The leading theoretical candidate for dark matter is the WIMP (Weakly Interacting Massive Particle). Despite billions of dollars invested in detection experiments, including sophisticated detectors buried deep underground to eliminate interference, scientists have yet to directly observe a single dark matter particle.
The Shocking Discovery of Dark Energy
In 1998, two independent research teams studying distant supernovae made a discovery that fundamentally changed our understanding of the universe. They expected to find evidence that the universe’s expansion was gradually slowing due to gravity. Instead, they discovered the opposite—the universe’s expansion was accelerating.
This acceleration pointed to the existence of dark energy, a mysterious force that appears to be built into the fabric of space itself. Unlike dark matter, which clumps together and behaves somewhat like ordinary matter, dark energy exhibits repulsive properties that push space apart.
Dark Energy and the Universe’s Fate
Dark energy’s dominance—comprising about 68% of the universe—has profound implications for cosmic evolution. As the universe expands, dark energy doesn’t dilute like ordinary matter. Instead, it maintains constant density, meaning the total amount of dark energy increases as space grows, causing expansion to accelerate exponentially.
This leads to several possible scenarios for the universe’s ultimate fate. The “Big Rip” theory suggests dark energy could eventually become so powerful that it tears apart galaxies, solar systems, planets, and even atoms themselves. Alternatively, the “Big Freeze” scenario envisions continued expansion until all stars burn out and the universe reaches maximum entropy. A third possibility, the “Big Crunch,” would occur if dark energy somehow reverses, causing everything to collapse back into a single point.
Recent Discoveries and Implications
The James Webb Space Telescope has recently identified ancient galaxies that formed just 500 million years after the Big Bang—far earlier and more massive than existing models predict. This discovery suggests dark matter may have behaved differently in the early universe, potentially requiring a complete revision of our cosmic timeline and challenging the standard model of cosmology.
Some physicists propose that dark matter and dark energy might be manifestations of a single phenomenon called “dark fluid”—a unified field that could explain both galactic structure and cosmic acceleration. While controversial, this theory offers an elegant solution to two of cosmology’s greatest puzzles.
The Humbling Reality
Perhaps the most profound aspect of dark matter and dark energy is what they reveal about the limits of human knowledge. Every scientific instrument ever built, every experiment ever conducted, and every particle ever studied represents just 5% of the universe’s total content. We are navigating the cosmos with an incomplete map, using physical laws derived from a tiny fraction of reality.

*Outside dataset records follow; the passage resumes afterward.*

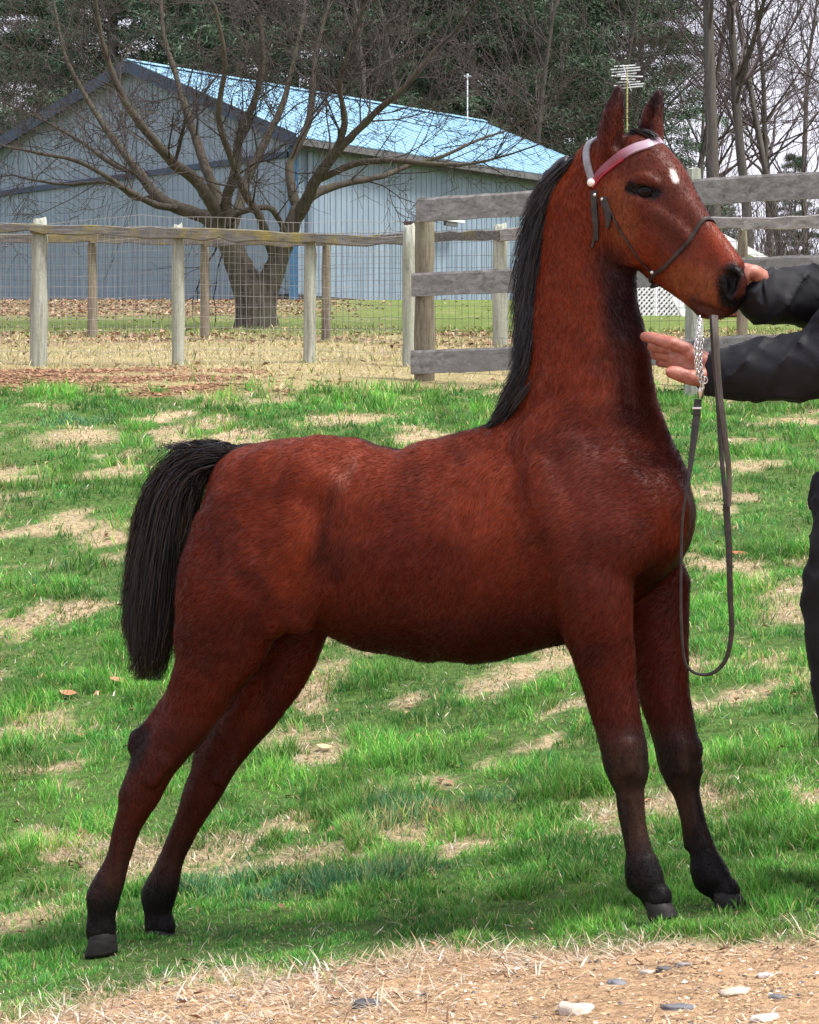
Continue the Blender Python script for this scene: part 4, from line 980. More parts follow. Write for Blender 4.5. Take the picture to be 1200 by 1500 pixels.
x = rs.uniform(-1.05, 1.05, 40000); y = rs.uniform(4.3, 6.2, 40000); m = masks(x, y); keep = rs.rand(len(x)) < m['dirt']*.8*(.4+.9*sstep(.4,.6,fbm(x*7,y*7,seed=90,o=2))); x, y = x[keep], y[keep]; N = len(x)
q = rs.rand(N); col = np.where((q < .70)[:,None], np.array((.46,.33,.20)), np.where((q < .86)[:,None], np.array((.20,.125,.08)), np.where((q < .94)[:,None], np.array((.62,.56,.48)), np.array((.10,.10,.11)))))*rs.uniform(.6,1.25,(N,1))
tag(clods('gravel', x, y, .0015+.006*rs.rand(N)**3, col, 7), kind='stuff')
# stones one can point at
def stone(u, v, wpx, hpx, colr, label, seed):
    r = random.Random(seed); x, y = gpt(u, v); z = float(hgt(x, y)); k = y/F; me = bpy.data.meshes.new('stone')
    import bmesh; bm = bmesh.new(); bmesh.ops.create_icosphere(bm, subdivisions=3, radius=1)
    for vv in bm.verts:
        vv.co.z = max(-.6, min(.62, vv.co.z)); n = vnoise(vv.co.x*1.9+seed, vv.co.y*1.9, vv.co.z*1.9, seed); n2 = vnoise(vv.co.x*5+seed, vv.co.y*5, vv.co.z*5, seed+1)
        vv.co *= .60+.62*float(n)+.20*float(n2); vv.co = Vector((vv.co.x*wpx*k/2, vv.co.y*wpx*k*.35, vv.co.z*hpx*k*.6))
    bm.to_mesh(me); bm.free(); me.polygons.foreach_set('use_smooth', np.ones(len(me.polygons), bool))
    mt = noisy('stone_%d' % seed, tuple(c*.7 for c in colr), tuple(min(.8, c*1.25) for c in colr), 30, .85, bstr=.6, bdist=.004)
    o = link_mesh('stone', me, None, mt); o.location = (x, y, z+hpx*k*.02); o.rotation_euler = (0, r.uniform(-.1,.1), r.uniform(-.4,.4))
    return tag(o, label, 'stone')
stone(536,1476,46,22,(.075,.078,.088),'dark grey rounded stone in the straw near the bottom edge',1)
stone(845,1482,56,26,(.50,.44,.37),'large flat whitish stone on the dirt at the bottom edge',2)
stone(1078,1456,46,16,(.50,.43,.34),'flat cream stone on the dirt path right of the dark chips',3)
stone(992,1477,52,13,(.13,.13,.145),'long thin bluish grey stone lying on the dirt',4)
stone(973,1421,26,12,(.10,.095,.10),'small blackish stone just below the grass edge',5)
stone(905,1443,30,14,(.16,.165,.18),'grey blue stone on the left of the stone cluster',6)
stone(1001,1415,24,9,(.25,.23,.22),'small brown grey stone right beside the blackish one',7)
stone(1120,1495,40,16,(.50,.45,.40),'white stone cut off by the bottom edge at right',8)
stone(1122,1432,24,12,(.55,.52,.50),'pale pebble under the grass at far right',9)
stone(950,1426,22,12,(.52,.48,.42),'tiny white pebble left of the blackish stone',10)
stone(1140,1462,26,11,(.14,.14,.15),'dull grey stone at the right end of the path',11)
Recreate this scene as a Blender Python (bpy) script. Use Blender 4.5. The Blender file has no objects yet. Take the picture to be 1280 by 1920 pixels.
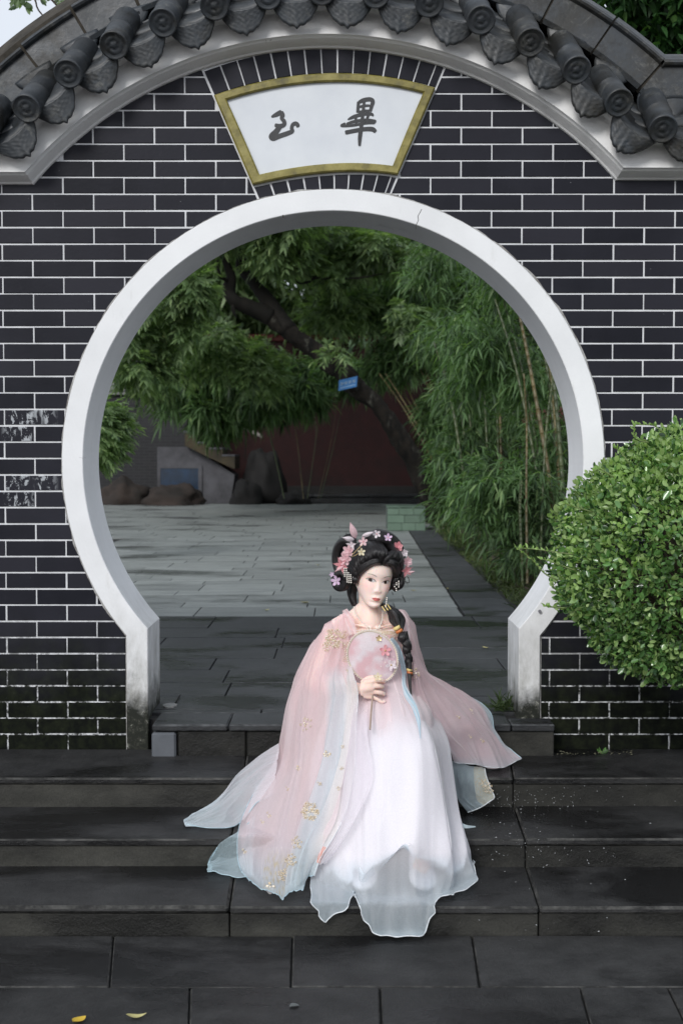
import bpy, bmesh, math, random
import numpy as np
from mathutils import Vector, Matrix, noise as mnoise

random.seed(7); RNG = np.random.default_rng(7)
SC = bpy.context.scene
COL = SC.collection

# ------------------------------------------------------------------ camera, sky, sun, exposure
F = 2345.0; CAMY, CAMZ = -5.10, 1.063; PITCH = math.atan(100.0/F)
cam_d = bpy.data.cameras.new("camera"); cam = bpy.data.objects.new("camera", cam_d); COL.objects.link(cam)
cam.location = (0, CAMY, CAMZ); cam.rotation_euler = (math.radians(90)-PITCH, 0, 0)
cam_d.sensor_fit = 'VERTICAL'; cam_d.sensor_height = 36.0; cam_d.sensor_width = 24.0
cam_d.lens = 36.0*F/1920.0; cam_d.clip_start = 0.05; cam_d.clip_end = 400
cam_d.dof.use_dof = True; cam_d.dof.focus_distance = 4.6; cam_d.dof.aperture_fstop = 5.0
SC.camera = cam

SUN_EL, SUN_AZ = math.radians(31), math.radians(203)      # azimuth: clockwise from +Y (behind and left of the camera)
w = bpy.data.worlds.new("World"); SC.world = w; w.use_nodes = True
nt = w.node_tree; nt.nodes.clear()
wo = nt.nodes.new('ShaderNodeOutputWorld'); bg = nt.nodes.new('ShaderNodeBackground')
sky = nt.nodes.new('ShaderNodeTexSky'); sky.sky_type = 'NISHITA'; sky.sun_disc = False
sky.sun_elevation = SUN_EL; sky.sun_rotation = SUN_AZ; sky.altitude = 0; sky.air_density = 1.0; sky.dust_density = 1.5; sky.ozone_density = 1.0
hsv = nt.nodes.new('ShaderNodeHueSaturation'); hsv.inputs['Saturation'].default_value = 0.42; hsv.inputs['Value'].default_value = 1.0
cloud = nt.nodes.new('ShaderNodeMix'); cloud.data_type = 'RGBA'; cloud.inputs[0].default_value = .72          # an overcast veil over the clear sky
ctc = nt.nodes.new('ShaderNodeTexCoord'); cn = nt.nodes.new('ShaderNodeTexNoise'); cn.inputs['Scale'].default_value = 2.2; cn.inputs['Detail'].default_value = 5
cr_ = nt.nodes.new('ShaderNodeValToRGB'); cr_.color_ramp.elements[0].position = .3; cr_.color_ramp.elements[0].color = (5.2, 5.7, 6.5, 1); cr_.color_ramp.elements[1].position = .7; cr_.color_ramp.elements[1].color = (6.6, 7.0, 7.6, 1)
nt.links.new(ctc.outputs['Generated'], cn.inputs['Vector']); nt.links.new(cn.outputs[0], cr_.inputs[0])
nt.links.new(sky.outputs[0], hsv.inputs['Color']); nt.links.new(hsv.outputs[0], cloud.inputs[6]); nt.links.new(cr_.outputs[0], cloud.inputs[7]); nt.links.new(cloud.outputs[2], bg.inputs['Color'])
bg.inputs['Strength'].default_value = 0.105
nt.links.new(bg.outputs[0], wo.inputs['Surface'])
sd = bpy.data.lights.new("sun", 'SUN'); sd.energy = 1.5; sd.angle = math.radians(20); sd.color = (1.0, 0.982, 0.962)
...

This invisible 95% doesn’t represent a failure of science but rather its greatest frontier. As detection methods improve and theoretical models evolve, we edge closer to understanding these cosmic mysteries that govern the very structure and destiny of everything we know.
FREQUENTLY ASKED
How do we know dark matter exists if we can't see it? ▾
Scientists detect dark matter through its gravitational effects on visible matter and light, such as galaxy rotation curves and gravitational lensing of distant galaxies.
What is the difference between dark matter and dark energy? ▾
Dark matter acts like invisible matter that clumps together and holds galaxies together, while dark energy is a repulsive force built into space itself that causes the universe's expansion to accelerate.
Could dark matter and dark energy be the same thing? ▾
Some scientists propose they might be different aspects of a unified "dark fluid," but this remains highly theoretical and controversial in the scientific community.